#### RECORD EXCERPTS:
☆ ☆ ☆ ☆

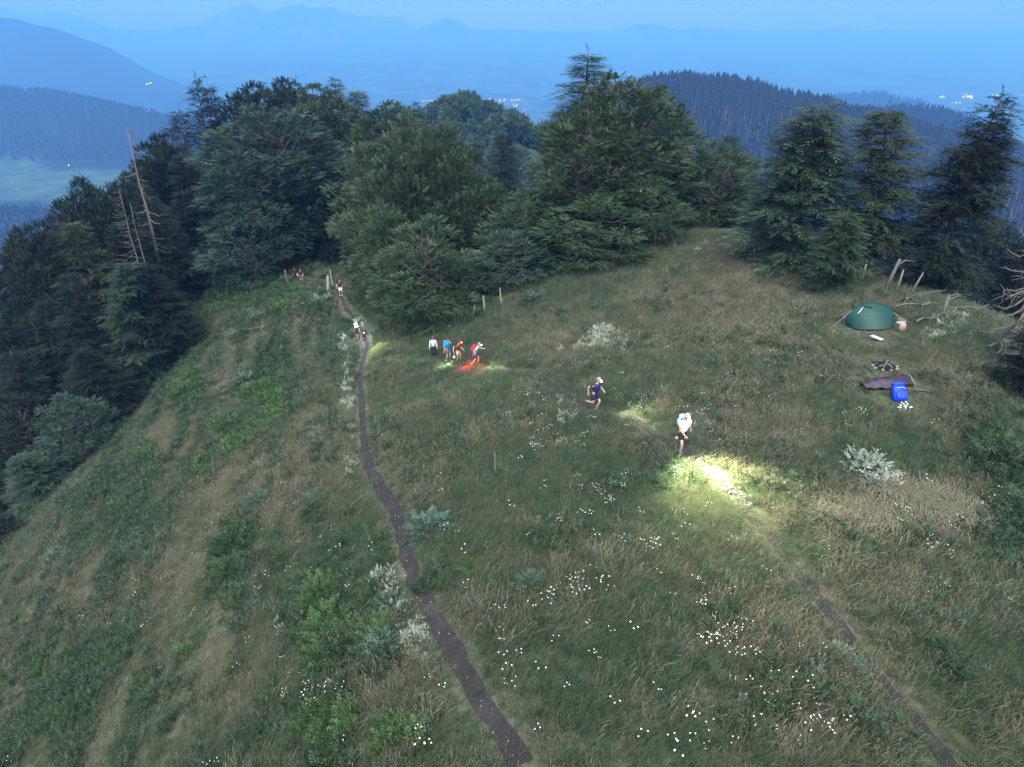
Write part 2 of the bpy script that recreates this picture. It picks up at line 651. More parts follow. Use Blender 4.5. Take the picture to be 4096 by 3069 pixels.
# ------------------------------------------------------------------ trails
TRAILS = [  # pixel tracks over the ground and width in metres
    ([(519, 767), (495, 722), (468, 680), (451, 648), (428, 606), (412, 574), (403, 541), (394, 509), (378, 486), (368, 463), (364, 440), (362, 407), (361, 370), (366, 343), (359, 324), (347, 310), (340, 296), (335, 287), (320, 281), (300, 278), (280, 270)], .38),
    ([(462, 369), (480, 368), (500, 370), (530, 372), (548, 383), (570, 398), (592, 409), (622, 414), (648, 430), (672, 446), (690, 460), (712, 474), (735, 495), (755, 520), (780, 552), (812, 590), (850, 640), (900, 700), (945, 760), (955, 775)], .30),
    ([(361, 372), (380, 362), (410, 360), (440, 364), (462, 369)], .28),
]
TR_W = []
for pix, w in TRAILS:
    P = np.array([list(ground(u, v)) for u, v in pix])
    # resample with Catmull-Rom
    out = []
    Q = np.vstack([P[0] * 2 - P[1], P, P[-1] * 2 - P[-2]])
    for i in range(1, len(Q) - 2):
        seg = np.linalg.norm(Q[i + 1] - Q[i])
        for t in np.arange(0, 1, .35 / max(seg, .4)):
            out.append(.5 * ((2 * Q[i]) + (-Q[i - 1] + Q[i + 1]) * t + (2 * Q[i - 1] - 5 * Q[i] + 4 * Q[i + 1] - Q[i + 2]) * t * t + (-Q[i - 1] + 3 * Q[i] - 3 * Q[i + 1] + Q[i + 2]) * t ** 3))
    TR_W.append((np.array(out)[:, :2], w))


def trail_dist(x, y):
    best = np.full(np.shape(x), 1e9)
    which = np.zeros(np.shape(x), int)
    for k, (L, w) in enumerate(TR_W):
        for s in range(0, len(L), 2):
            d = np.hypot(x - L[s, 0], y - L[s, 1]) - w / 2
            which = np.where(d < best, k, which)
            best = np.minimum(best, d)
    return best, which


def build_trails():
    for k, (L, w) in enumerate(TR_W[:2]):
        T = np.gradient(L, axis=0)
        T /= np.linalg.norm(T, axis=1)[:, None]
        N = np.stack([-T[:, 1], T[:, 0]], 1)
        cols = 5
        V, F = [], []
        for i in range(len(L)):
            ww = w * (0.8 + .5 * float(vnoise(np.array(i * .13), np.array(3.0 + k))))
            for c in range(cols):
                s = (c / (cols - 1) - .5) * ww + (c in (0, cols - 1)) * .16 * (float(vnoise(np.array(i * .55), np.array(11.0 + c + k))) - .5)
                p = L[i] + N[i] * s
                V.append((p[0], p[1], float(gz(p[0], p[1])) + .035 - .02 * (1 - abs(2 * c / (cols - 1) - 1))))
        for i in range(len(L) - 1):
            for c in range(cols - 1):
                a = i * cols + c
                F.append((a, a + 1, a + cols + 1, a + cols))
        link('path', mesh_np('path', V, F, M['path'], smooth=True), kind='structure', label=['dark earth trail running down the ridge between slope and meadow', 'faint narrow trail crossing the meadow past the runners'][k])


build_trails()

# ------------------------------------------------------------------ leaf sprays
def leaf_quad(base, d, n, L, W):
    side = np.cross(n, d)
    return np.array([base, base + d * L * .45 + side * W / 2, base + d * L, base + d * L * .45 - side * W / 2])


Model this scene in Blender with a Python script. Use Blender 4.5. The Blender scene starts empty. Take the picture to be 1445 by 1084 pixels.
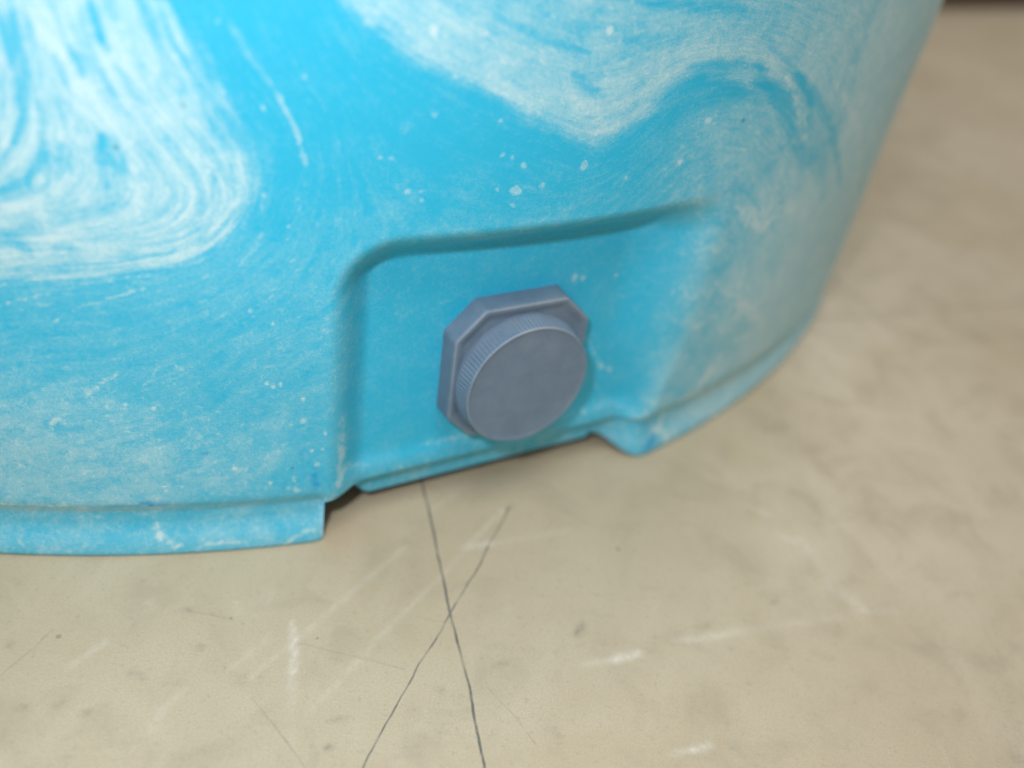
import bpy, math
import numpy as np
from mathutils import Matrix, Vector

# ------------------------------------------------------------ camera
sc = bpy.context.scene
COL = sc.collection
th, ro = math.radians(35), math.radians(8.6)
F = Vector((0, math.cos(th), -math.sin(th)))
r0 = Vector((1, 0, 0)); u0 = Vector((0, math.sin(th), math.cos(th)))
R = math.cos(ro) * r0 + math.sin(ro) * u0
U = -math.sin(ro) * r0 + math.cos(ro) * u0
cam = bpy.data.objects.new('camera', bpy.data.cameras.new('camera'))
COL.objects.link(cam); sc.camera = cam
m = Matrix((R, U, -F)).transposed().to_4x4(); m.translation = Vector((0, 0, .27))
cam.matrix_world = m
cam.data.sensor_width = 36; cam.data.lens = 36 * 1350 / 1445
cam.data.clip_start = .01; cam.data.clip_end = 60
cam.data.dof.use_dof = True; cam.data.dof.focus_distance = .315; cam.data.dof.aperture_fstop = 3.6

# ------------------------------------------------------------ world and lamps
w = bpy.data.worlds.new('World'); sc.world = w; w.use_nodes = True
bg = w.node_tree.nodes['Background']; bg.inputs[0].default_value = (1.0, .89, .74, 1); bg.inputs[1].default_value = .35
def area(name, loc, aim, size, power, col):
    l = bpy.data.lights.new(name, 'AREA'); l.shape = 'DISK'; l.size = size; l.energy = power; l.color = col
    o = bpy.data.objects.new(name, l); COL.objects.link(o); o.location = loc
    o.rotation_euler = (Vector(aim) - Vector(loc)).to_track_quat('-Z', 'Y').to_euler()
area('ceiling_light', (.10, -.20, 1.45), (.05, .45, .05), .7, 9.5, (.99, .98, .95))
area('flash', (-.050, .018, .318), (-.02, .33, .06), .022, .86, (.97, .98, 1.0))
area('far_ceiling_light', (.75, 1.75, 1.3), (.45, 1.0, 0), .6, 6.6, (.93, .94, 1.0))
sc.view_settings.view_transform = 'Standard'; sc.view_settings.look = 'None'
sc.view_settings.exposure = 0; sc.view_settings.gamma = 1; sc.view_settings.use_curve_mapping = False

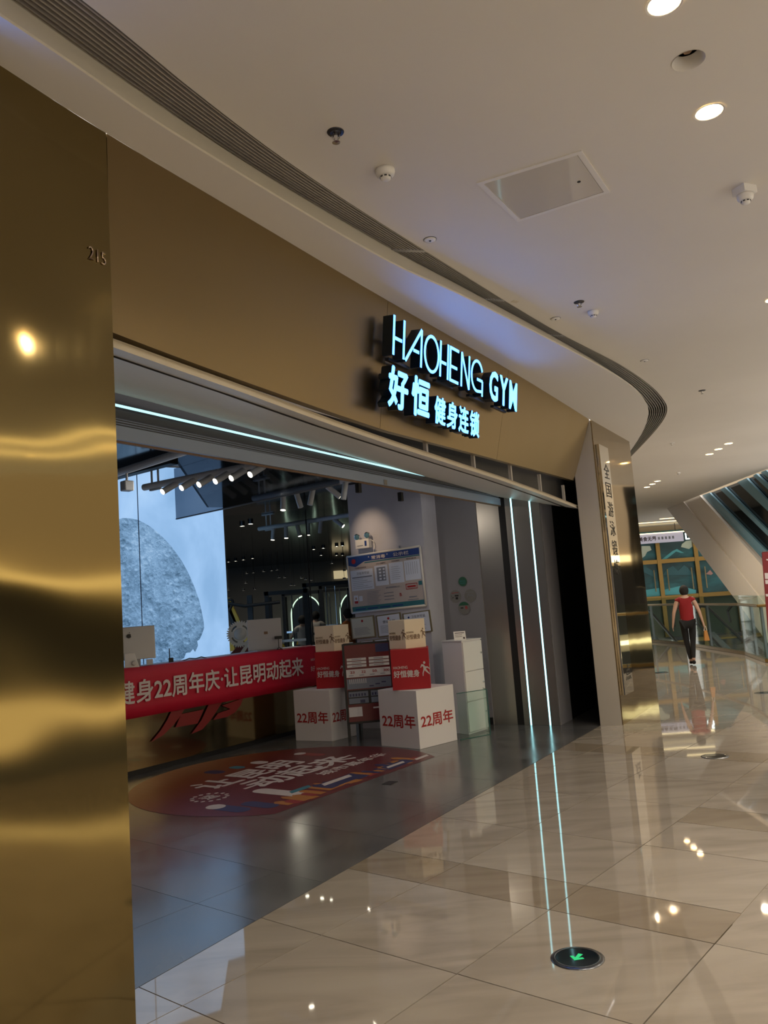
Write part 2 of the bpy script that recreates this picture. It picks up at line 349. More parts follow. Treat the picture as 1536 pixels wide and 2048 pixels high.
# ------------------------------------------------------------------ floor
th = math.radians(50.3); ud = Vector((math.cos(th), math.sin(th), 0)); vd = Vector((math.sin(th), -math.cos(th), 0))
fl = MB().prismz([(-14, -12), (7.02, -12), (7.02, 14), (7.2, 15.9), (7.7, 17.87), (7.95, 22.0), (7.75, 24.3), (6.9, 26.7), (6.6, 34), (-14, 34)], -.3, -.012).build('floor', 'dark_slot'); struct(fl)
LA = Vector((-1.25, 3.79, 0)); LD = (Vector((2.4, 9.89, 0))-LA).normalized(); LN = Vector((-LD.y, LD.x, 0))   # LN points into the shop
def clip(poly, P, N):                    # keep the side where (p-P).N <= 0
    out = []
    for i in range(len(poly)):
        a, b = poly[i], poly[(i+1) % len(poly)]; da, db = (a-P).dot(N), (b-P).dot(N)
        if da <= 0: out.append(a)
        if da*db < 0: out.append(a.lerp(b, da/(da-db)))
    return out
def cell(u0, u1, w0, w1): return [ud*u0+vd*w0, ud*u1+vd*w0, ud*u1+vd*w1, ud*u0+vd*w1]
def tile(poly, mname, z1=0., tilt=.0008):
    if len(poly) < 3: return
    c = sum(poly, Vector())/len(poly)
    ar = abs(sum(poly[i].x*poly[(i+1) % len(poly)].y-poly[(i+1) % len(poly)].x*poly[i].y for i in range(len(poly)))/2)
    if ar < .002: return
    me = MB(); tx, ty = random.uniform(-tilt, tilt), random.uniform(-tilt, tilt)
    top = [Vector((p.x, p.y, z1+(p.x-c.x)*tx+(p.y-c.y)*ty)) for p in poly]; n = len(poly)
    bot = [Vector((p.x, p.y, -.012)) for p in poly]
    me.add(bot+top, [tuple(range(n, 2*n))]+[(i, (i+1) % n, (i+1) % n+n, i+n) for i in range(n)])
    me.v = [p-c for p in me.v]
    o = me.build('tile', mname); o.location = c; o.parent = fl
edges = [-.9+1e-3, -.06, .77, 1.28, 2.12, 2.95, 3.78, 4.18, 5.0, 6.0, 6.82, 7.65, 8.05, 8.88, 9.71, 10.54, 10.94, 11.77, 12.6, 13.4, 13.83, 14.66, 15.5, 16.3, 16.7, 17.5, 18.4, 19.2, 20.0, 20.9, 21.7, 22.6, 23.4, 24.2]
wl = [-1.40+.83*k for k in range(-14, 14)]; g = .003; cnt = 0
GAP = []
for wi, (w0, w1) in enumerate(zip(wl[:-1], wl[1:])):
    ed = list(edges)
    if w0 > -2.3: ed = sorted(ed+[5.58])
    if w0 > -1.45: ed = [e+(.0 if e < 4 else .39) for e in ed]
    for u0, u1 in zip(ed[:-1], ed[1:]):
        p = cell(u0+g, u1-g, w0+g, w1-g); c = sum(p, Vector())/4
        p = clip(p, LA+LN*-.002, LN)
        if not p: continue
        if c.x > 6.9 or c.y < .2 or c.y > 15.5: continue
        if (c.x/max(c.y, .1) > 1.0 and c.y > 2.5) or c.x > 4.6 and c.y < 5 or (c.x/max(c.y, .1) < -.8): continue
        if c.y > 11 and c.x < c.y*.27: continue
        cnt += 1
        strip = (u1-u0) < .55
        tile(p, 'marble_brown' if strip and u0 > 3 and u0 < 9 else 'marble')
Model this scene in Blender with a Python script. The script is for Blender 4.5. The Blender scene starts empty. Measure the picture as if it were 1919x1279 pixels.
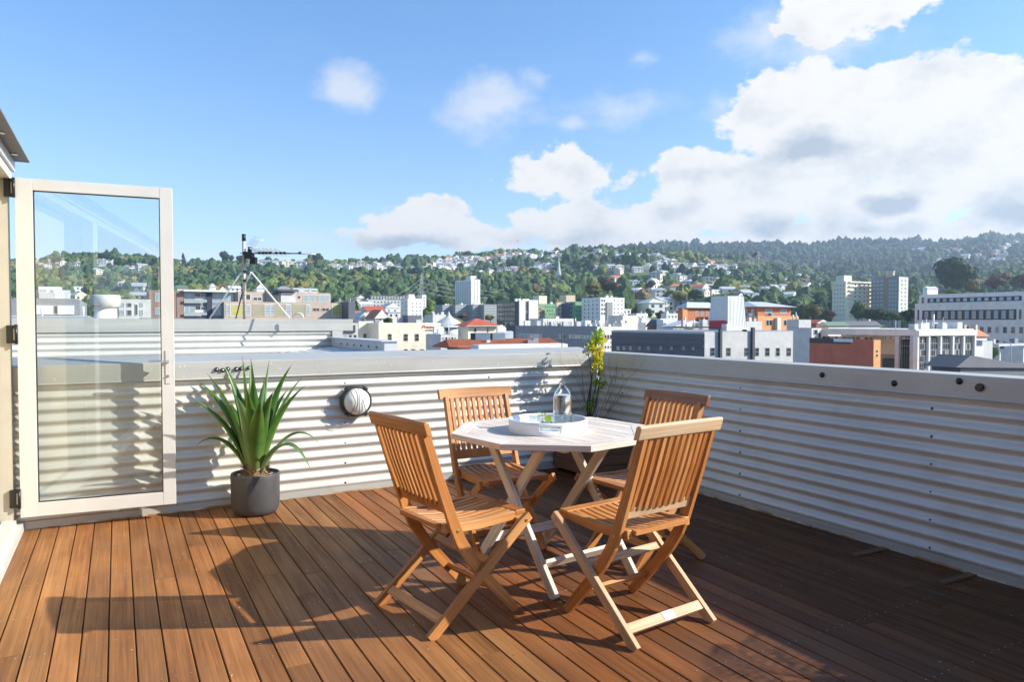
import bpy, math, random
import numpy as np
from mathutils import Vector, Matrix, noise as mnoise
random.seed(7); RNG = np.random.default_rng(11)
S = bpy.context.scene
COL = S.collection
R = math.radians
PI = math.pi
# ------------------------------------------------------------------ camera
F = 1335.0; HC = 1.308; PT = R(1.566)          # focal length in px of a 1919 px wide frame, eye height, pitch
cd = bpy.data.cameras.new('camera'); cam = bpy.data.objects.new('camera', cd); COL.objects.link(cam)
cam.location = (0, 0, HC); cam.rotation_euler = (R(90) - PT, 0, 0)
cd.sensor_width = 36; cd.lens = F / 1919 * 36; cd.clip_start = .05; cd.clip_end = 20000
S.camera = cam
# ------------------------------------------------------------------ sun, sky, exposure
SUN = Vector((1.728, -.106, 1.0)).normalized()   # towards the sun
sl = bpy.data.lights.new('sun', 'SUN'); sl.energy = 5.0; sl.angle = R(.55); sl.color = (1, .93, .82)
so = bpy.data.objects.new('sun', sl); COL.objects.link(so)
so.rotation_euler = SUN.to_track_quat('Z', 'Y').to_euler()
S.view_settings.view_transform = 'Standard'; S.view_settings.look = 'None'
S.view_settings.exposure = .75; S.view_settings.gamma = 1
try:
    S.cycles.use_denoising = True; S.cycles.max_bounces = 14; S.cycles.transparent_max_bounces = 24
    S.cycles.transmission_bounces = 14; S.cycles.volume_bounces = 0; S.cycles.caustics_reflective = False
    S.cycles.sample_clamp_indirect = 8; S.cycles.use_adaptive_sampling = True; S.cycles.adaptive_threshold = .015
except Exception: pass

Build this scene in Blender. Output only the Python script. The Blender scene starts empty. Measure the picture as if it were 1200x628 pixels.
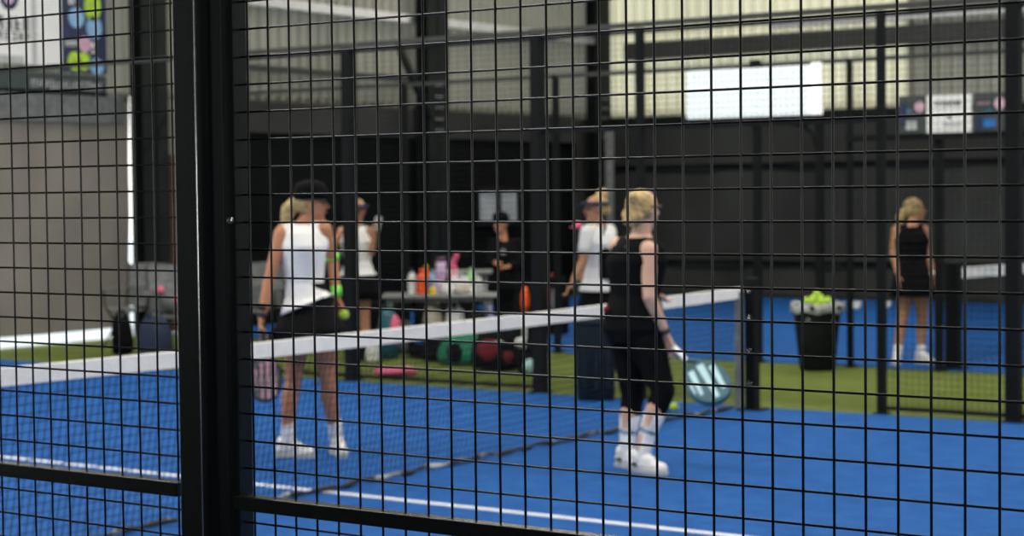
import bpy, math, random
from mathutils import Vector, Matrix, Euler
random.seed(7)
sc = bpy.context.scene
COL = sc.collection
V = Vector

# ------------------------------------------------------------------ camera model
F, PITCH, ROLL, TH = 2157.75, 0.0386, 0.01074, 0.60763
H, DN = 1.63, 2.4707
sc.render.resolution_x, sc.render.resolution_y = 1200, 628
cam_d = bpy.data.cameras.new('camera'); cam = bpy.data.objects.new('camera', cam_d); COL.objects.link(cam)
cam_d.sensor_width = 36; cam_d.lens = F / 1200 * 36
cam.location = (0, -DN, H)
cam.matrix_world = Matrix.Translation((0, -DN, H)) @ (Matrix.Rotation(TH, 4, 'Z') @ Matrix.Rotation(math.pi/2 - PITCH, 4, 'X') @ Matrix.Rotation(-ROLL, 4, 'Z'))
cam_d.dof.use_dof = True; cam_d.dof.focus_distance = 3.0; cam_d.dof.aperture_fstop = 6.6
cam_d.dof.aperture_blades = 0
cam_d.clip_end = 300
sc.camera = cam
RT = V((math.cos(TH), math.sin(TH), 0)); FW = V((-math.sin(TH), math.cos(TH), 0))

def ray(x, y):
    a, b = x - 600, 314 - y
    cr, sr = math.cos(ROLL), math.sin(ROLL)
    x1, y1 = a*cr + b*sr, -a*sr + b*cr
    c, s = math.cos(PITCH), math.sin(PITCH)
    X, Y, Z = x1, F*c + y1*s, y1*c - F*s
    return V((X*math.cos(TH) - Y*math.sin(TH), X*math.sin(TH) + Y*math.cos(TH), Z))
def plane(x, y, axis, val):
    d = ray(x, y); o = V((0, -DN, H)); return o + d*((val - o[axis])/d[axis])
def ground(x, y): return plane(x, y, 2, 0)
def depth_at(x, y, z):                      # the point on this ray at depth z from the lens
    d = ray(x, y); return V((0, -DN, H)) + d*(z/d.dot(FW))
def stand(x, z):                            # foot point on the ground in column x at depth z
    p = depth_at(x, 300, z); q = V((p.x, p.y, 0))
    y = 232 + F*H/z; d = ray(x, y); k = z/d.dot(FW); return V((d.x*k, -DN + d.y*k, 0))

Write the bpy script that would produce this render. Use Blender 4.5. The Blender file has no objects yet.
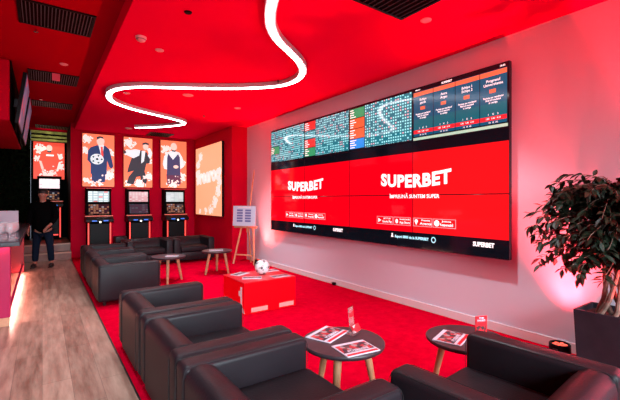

☆ ☆ ☆ ☆

Copy out the lines that hold "More".

#### EXERCISE OUTPUT:
Write part 2 of the bpy script that recreates this picture. It picks up at line 651. More parts follow. Use Blender 4.5. Take the picture to be 4096 by 3069 pixels.
Write part 2 of the bpy script that recreates this picture. It picks up at line 349. More parts follow. Treat the picture as 1536 pixels wide and 2048 pixels high.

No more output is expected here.